The letter warns that the Bank may be overreliant on private sector credit rating agencies for many of its monetary operations. These are the same credit rating agencies that gave investment-grade, money safe’ ratings to various sub-prime loans in the run-up to the 2008 global financial crisis.

While these private sector credit rating agencies have begun acknowledging the financial risks of climate change, they are yet to adequately price in the financial risks of climate change and the potential carbon bubble.

By failing to integrate climate-related financial risks into its operations, the Bank – and the taxpayer – is left exposed to these risks. But also, by underestimating the risks related to climate change, the Bank biases the allocation of capital and finance towards carbon-intensive activities – contributing to a carbon lock-in, exacerbating our unsustainable dependency on fossil fuels.

As the work of NEF and others have shown, the Bank’s current monetary operations are implicitly subsidising the sectors and activities that are most damaging to our planet.

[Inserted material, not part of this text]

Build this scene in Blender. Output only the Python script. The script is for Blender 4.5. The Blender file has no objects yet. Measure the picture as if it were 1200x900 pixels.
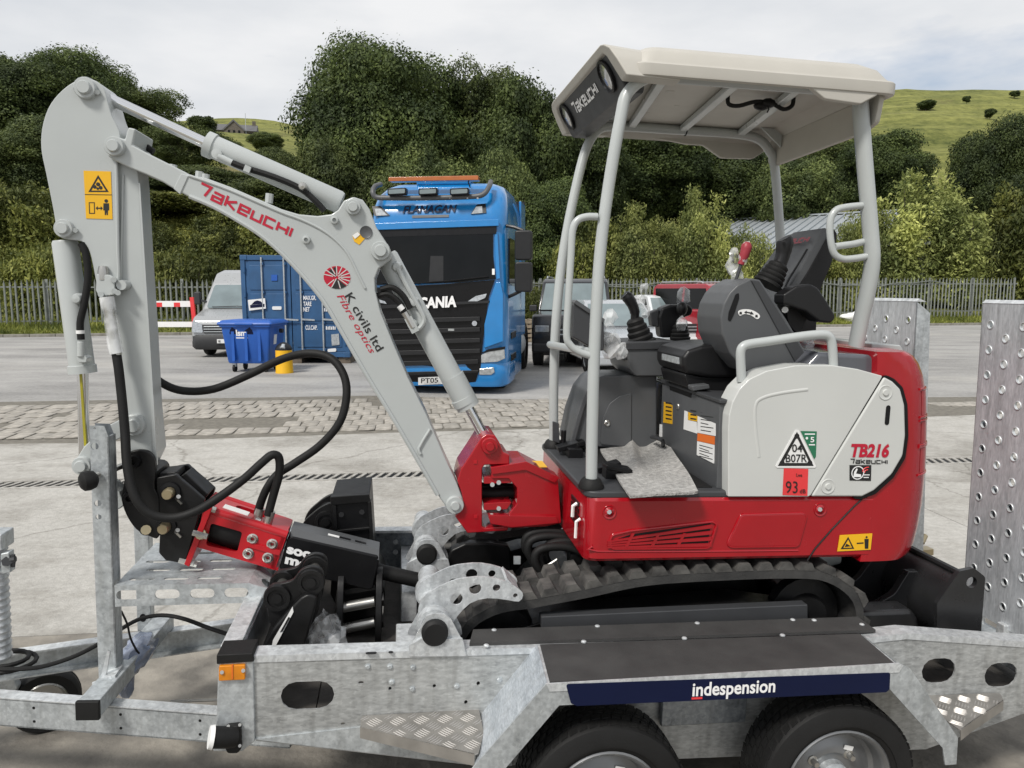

The Financial Times letter explains:

The Bank’s collateral framework and asset purchases are extremely powerful and reverberate throughout the rest of the financial sector – affecting financial market prices and capital allocation more widely. When the Bank purchases assets or accepts them as collateral, their yields (borrowing costs) are lowered compared to other comparable ineligible assets.

This means that the current structure of asset purchase programmes and collateral frameworks create better financing conditions — an implicit subsidy — for fossil fuel sectors and the corporates dependent on them.”

The academics are calling on the Bank of England to decarbonise its operations, and effectively stop subsidising carbon intensive activities. This will not only leave the Bank less exposed to the financial risks of climate change, but will also help catalyse a sustainable green transition. 

As former central banker Pierre Monnin of the Council on Economic Policies states:

Such adjustments would realign central banks’ policies with the strong risk Standards needed for sound monetary policy. They would also generate financial incentives aligned with the transition to a low-carbon economy and send a strong signal to market participants to reflect climate risks in their decisions.”

Accordingly, the academics end their letter by stating:

The Bank of England needs to continue its commendable work as a global pioneer in this field — not just as a thought leader, but through the action it takes.”